When I saw American Comics: A History on the New Books shelf at the local college library and briefly thumbed through its 570 pages, I thought to myself, “Ooooh…here’s my next five-star book for GoodReads.” But after reading it, I was disappointed and debated whether to rate it three or four stars. I ended up giving it four stars, but with reservations.
First, the good points:
When the titles states “A History of Comics,” that’s not an overstatement. The narrative starts with the earliest examples of printed illustrations in America that can be classified as comics or proto-comics, then moves on to the origins of the comic strip, and then to comic books. From that point, the emphasis is on the comic book, but later developments in the comic strip and other media where comics appear, are still discussed. Author Jeremy Dauber’s knowledge is extensive and encyclopedic. A truly comprehensive and complete history would necessitate a book at least two or three times as long, but the range of coverage in this book is impressive.
That brings me to the second strength: the author’s in-depth knowledge of the history of the field, including artistic analysis, political and cultural influences, and knowledge of the business of producing and making money from comic art. (An indication of how well-researched this book is, is in the 120 pages of end notes and references.)
But that brings to mind my first criticism:
In presenting such a wide-ranging history, the depth of the narrative and analysis often feels lacking. After reading only cursory mentions of so many strips and comic book titles, I was reminded of the opening to the Bugs Bunny Comedy Hour, when all the Warner Brother cartoon characters march across the stage and then off of it. There are in-depth discussions of some landmark strips and titles (Dick Tracy, Superman and Batman, EC horror titles, the early 1960's “Marvel Age), but there are other titles I had always thought of as groundbreaking and important that get short shrift. (I thought the discussion of the original Captain Marvel was too short, and I was sorry there was no mention of Plop, the odd DC weird-humor title from the 1970's.)

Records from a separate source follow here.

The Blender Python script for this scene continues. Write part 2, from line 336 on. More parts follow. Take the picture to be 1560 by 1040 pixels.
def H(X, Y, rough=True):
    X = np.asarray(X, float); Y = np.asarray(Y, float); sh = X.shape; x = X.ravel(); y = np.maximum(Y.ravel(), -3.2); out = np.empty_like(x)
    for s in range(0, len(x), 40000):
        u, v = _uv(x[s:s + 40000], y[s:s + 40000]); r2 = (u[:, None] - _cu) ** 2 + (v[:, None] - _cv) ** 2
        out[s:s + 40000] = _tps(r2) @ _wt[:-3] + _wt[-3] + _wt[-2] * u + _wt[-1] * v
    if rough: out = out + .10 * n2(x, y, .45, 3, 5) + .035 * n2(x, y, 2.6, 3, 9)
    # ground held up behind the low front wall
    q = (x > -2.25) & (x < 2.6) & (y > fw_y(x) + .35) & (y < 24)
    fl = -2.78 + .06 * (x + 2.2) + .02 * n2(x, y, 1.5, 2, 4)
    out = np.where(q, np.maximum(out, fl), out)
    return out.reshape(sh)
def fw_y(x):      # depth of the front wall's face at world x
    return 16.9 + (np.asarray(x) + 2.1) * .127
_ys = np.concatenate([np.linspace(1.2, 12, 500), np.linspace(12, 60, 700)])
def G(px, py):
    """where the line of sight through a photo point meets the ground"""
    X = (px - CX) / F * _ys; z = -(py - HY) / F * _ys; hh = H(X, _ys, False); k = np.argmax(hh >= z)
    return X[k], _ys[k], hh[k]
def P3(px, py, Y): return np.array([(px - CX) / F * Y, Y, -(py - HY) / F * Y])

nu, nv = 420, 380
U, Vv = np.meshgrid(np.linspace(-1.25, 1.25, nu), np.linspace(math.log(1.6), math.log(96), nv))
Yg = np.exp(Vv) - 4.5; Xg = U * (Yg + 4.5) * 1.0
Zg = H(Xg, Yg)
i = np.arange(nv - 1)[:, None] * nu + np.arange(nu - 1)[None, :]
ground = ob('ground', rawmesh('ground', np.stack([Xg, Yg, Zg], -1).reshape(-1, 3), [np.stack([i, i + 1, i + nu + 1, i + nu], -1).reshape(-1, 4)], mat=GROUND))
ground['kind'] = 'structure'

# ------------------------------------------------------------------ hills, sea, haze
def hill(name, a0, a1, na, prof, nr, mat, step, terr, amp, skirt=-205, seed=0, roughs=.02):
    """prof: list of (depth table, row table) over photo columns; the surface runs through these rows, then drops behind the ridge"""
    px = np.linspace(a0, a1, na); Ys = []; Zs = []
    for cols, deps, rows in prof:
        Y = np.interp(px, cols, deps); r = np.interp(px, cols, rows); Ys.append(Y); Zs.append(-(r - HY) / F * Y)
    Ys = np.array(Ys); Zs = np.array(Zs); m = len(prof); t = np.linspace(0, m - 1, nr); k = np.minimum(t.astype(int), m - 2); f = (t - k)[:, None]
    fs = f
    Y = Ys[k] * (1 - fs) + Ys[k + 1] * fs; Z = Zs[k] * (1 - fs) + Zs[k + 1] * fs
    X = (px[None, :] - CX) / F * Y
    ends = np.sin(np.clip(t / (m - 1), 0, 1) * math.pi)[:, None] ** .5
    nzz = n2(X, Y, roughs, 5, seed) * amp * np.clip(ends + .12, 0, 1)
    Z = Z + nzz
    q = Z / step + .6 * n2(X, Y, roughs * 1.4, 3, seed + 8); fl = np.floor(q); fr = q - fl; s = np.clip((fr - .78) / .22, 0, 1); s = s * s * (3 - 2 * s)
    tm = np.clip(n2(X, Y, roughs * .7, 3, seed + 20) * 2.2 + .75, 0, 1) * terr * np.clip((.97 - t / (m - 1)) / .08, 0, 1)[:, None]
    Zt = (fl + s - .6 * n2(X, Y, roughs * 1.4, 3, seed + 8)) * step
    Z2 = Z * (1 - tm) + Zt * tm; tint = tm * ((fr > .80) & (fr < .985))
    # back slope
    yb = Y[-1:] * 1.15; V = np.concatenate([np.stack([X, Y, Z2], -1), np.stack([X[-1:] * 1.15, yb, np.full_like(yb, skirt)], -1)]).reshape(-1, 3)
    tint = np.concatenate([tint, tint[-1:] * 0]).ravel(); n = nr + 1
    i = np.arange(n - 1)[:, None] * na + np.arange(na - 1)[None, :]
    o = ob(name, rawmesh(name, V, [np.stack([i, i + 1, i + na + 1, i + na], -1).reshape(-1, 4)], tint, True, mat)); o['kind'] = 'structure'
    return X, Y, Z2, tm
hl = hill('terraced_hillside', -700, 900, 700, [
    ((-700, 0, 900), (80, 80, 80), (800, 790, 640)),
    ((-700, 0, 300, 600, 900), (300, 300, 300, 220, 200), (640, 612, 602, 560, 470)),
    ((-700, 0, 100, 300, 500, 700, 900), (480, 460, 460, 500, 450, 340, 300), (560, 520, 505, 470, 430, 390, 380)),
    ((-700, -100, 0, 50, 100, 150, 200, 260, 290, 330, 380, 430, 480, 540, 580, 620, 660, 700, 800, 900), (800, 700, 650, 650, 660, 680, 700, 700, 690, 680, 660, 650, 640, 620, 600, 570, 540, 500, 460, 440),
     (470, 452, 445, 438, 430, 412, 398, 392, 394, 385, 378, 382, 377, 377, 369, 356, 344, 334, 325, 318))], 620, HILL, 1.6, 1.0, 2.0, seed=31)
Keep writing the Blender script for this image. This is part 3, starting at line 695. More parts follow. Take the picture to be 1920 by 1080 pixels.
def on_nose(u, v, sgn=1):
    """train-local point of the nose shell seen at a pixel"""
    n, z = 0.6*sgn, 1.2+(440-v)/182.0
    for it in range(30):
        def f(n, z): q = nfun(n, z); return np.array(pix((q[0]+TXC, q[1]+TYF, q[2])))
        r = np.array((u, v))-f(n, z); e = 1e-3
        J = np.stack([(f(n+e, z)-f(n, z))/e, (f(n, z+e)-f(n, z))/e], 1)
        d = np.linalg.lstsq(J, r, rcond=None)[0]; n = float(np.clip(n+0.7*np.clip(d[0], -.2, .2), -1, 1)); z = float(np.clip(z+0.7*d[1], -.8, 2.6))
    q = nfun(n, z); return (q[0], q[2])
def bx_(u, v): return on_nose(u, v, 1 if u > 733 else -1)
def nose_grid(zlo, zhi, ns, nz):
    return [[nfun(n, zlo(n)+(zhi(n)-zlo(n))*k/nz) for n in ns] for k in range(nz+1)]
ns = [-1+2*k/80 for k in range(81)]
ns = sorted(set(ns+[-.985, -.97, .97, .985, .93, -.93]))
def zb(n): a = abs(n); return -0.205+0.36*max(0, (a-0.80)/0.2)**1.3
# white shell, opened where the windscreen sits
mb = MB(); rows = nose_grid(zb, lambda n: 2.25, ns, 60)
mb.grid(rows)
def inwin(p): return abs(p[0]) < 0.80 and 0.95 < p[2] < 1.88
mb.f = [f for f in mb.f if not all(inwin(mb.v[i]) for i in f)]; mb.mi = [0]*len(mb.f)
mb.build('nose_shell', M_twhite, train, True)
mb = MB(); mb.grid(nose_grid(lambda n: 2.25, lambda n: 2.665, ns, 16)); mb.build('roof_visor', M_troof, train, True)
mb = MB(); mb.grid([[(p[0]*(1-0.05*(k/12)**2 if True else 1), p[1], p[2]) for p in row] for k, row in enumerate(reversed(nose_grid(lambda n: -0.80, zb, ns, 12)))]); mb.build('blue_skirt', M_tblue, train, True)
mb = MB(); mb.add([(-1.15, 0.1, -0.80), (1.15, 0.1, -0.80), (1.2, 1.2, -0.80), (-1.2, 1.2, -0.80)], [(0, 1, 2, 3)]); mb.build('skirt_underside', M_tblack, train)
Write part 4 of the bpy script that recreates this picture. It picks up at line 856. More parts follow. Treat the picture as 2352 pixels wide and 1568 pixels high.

When I first picked up this volume and thumbed through it, I was startled to see that while the narrative starts more-or-less in the early 1800’s, by page 150—one-third of the way through the text—we’re already into the early 1960's. In other words, the author devotes 150 pages to the first 160 years, and 300 pages to the last 60 years. I would rather the author have switched this around. Maybe this is because of my own personal history with comics. The first comic book I ever read was a Batman comic in 1961, when I was in first grade. I became a comic book junkie in the 1960's, mainly with DC and Marvel, but also with Charlton, Harvey, Dell/ Gold Key and all the other companies publishing then, including underground comix. I became aware of Golden Age (i.e., 1940's) comics from reprints, and I thought comics really had a flowering in the 1970's when artists like Berni Wrightson, Michael Kaluta, Mike Ploog, Michael Golden, Jim Aparo, Neal Adams, Rich Corben, and so many others, were in their heyday. I lost interest in comic books when the continuity of what I’d grown up with went out the window, and visual pizzazz replaced storytelling, and when nihilism replaced the (admittedly simplistic and maybe even corny) mythology that had made comic books so popular in the first place.
And that’s my next criticism of American Comics: much of those last 300 pages are devoted to what seems to me mostly fringe products—the avant-garde, and the experimental, almost all of it negative, gloomy, and depressing. I read to the end, wondering how Dauber was going to treat the current state of the comic industry—the wave of “woke” comics that don’t sell and seem to be dooming the traditional comic book industry. But Dauber doesn’t mention this, except to extol the “progressive” woke trend and endorse it as the way things should be. In my opinion, this ignores the whole reason why comics rose to such a prominent form of pop culture in the first place.
My final criticism may strike others as nit-picking spitefulness, but I am a high school English teacher—when people ask me what I do for a living, I tell them I hold back the rising tide of ignorance and mediocrity—and I value the ability to write the English language with precision. So I was surprised and (after a while) annoyed with the less-than-precise writing style of an author who is a professor of Jewish literature and American culture at Colombia University. I finished reading American Comics a week ago, and what still sticks in my mind as particularly grating are the continually incorrect use of colons and semi-colons, and the abundance of sentence fragments. Given the degree of research that went into the writing of this volume, such lapses of standard grammar and mechanics are surprising and disappointing.
But in conclusion, I ended up giving American Comics: A History four stars, from the sheer size of Dauber’s work, and even with the criticisms I mentioned, I nevertheless recognize this volume as a huge and valuable contribution to the subject.